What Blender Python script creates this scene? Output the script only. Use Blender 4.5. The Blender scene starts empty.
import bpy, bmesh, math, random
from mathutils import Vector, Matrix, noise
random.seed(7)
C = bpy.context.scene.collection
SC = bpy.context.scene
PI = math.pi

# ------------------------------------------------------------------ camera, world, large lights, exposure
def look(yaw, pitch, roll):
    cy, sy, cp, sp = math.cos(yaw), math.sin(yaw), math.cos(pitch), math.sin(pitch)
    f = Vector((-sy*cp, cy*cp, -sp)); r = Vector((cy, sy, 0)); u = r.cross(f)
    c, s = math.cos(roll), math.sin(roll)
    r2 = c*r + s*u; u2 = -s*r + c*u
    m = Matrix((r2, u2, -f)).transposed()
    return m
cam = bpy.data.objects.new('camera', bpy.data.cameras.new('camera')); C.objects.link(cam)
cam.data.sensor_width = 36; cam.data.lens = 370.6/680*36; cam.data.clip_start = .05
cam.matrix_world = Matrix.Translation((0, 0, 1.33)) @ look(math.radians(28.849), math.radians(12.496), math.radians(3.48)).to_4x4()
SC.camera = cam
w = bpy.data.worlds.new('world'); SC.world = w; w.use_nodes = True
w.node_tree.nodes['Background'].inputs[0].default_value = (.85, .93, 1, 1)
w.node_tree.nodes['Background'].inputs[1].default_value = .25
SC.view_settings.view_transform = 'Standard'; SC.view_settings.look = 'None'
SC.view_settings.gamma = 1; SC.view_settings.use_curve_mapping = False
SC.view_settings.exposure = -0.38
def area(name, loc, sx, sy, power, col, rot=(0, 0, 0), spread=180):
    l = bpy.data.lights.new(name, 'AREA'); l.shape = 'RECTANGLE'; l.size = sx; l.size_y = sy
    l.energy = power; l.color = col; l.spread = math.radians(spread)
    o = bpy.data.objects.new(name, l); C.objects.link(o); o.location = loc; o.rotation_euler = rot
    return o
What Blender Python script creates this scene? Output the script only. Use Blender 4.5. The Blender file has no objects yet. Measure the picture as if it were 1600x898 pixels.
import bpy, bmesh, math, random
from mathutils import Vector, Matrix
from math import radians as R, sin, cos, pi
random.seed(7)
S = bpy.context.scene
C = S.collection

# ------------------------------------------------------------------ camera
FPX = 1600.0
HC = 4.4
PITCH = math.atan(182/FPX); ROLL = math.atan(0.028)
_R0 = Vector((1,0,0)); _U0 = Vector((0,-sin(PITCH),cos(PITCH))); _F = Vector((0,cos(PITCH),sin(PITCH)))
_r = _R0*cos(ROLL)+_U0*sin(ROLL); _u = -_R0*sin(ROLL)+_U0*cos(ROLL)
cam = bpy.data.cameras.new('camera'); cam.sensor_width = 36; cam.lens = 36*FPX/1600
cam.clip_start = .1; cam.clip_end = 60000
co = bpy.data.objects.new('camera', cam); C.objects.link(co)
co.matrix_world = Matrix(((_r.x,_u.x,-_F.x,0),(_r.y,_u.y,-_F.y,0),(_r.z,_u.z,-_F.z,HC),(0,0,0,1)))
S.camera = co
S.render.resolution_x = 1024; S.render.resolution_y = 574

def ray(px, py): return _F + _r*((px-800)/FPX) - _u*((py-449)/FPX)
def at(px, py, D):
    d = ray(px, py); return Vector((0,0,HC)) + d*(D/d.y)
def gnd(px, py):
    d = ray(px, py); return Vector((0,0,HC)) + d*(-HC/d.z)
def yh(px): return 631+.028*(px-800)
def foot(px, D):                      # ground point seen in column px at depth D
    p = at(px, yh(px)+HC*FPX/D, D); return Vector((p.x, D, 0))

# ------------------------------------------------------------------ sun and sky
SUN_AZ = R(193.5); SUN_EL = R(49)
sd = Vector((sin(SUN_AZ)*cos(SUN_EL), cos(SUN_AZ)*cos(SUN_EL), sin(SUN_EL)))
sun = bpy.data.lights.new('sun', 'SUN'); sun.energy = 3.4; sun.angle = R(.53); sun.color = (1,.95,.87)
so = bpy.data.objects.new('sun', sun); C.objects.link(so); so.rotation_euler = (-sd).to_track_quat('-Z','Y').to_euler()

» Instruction
All lines above from the one containing "were 1600x898 pixels." to the one containing "C = S.collection" must be repeated exactly, both lines included, and no others.

» Response below
What Blender Python script creates this scene? Output the script only. Use Blender 4.5. The Blender file has no objects yet. Measure the picture as if it were 1600x898 pixels.
import bpy, bmesh, math, random
from mathutils import Vector, Matrix
from math import radians as R, sin, cos, pi
random.seed(7)
S = bpy.context.scene
C = S.collection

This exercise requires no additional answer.